Reviews for not a mary pt II
leslie chapter 2 . 9/27/2002
this sucks. i couldnt tell who was talkign half the time. unless you were trying to do that. . .if you were than i think its stupid.
april chapter 2 . 9/27/2002
hey! continue your story please! dont leave me in suspense! thanks! bye!
TheBrat chapter 2 . 9/26/2002
HeyHey Please Please Write more! I love this story! I love that you don't have Rory as the main character! As much as I love the show Rory bugs me! So please please please with a cherry on top write more!


Guest chapter 2 . 9/26/2002
the only reasone ppl arent reading it is b/c you arent including a lot of t/r action...if you kinda sped the story up a bit then a LOT more ppl would be reading it b/c you have a nice story line going on
Stefanie12 chapter 2 . 9/26/2002
I am reading your story. I sort of like it. Continue it. Plz. )
prianka chapter 2 . 9/26/2002
i'm not sure how this is really a gg story. (no lorelai, very little rory, centered around a character who isn't there anymore ...) none the less, it's a good story so you should continue.
Guest chapter 1 . 9/25/2002
wow- you are young and it shows. Most readers would expect Tristan and Rory, not him with someone else!

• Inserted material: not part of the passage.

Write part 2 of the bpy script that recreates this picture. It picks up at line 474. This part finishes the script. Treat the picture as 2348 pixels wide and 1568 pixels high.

effie1 chapter 1 . 9/24/2002
love it please wright more...
laura chapter 1 . 9/24/2002
i think that you should make this story different for example you should make rory change and that she ends up stealing tristian from di. Because i don't really like the fact that tristian is with this girl di plus if you make rory change it'll be kind of fun her changing and all. but so far i think your story is going good.